Bill seeking to reveal confidential Epstein grand-jury records heads to DeSantis’ desk
Florida Gov. Ron DeSantis plans to sign legislation that aims to reveal the evidence and testimony presented almost two decades ago to a South Florida grand jury that charged sex trafficker Jeffrey Epstein with just one felony count of soliciting a prostitute.
On Wednesday, the Florida Senate unanimously passed Senate Bill 234, a companion to a bill that already passed in the House. Shortly after, DeSantis announced on the social-media platform X that he “will sign the bill into law.”
“All files related to Jeffrey Epstein’s criminal activity should be made public. While the federal government continues to stonewall accountability, I’m glad the Legislature has taken action to release the grand jury material from the Florida state case,” wrote DeSantis in his post on X.
With DeSantis’ signature, SB 234 and HB 117 would change the current state law that keeps most grand-jury proceedings a secret. Lawmakers are hoping that it will persuade a Palm Beach County judge to publicly release evidence and testimony presented to the grand jury, which in 2006 weighed evidence that Epstein had lured teenage girls to his Palm Beach mansion and sexually abused them.
The effort comes as Judge Luis Delgado — overseeing a lawsuit brought against the Palm Beach County Clerk’s Office by The Palm Beach Post — sorts through records to determine which of them, if any, can be made public.
“The public and the victims deserve to know if prosecutors steered the jury away from indicting Epstein on more severe charges,” Sen. Tina Polsky, a Boca Raton Democrat
and sponsor of SB 234, said during the Senate session on Wednesday. “There is also a compelling public need to know if this system worked or failed.”
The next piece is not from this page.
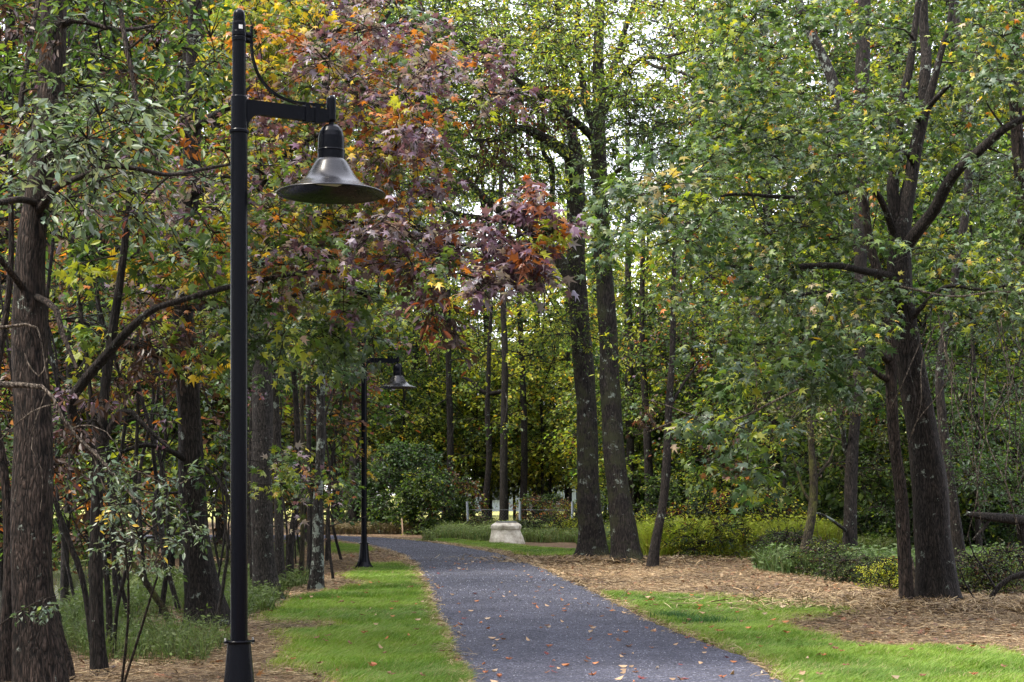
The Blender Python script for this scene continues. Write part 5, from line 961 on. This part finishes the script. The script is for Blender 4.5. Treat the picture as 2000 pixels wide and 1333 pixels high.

Rep. Peggy GossettSeidman, R-Highland Beach, sponsored the bill that passed the House.
IN A JUDGE’S HANDS
The grand-jury proceedings in Palm Beach County represent the start of how the politically-connected Epstein sex-trafficked young girls while using money and connections to shield himself from meaningful criminal liability for years.
The outcome so dissatisfied the Palm Beach police chief that he brought the case to the FBI.
Under an agreement with the U.S. attorney in South Florida, Epstein was allowed to take a plea deal that sent him to jail for 13 months — much of which he spent in his West Palm Beach office through a work-release program. Years later, following the Miami Herald’s Perversion of Justice series, which detailed lax efforts to hold Epstein to account and the stories of the girls lured into his orbit, federal prosecutors in Manhattan charged him with sex-trafficking minors.
He was found dead by hanging in his jail cell a month later. His death was ruled a suicide. His former girlfriend, Ghislaine Maxwell, was found guilty on various charges, including the sex-trafficking of a minor, and in
2022 she was sentenced to 20 years in prison.
Attorney Spencer Kuvin, who represented some of Epstein’s victims, is hoping that the legislation will “short circuit the current review of the grand jury proceedings by the
Court.”
“On behalf of the victims of Jeffrey Epstein that I represented, we are glad that the full account of what occurred can now be made public for the world to see exactly how the State Attorney’s office dropped the ball in the prosecution of one of the world’s most notorious sexual predators,” said Kuvin in a written statement to the Miami Herald.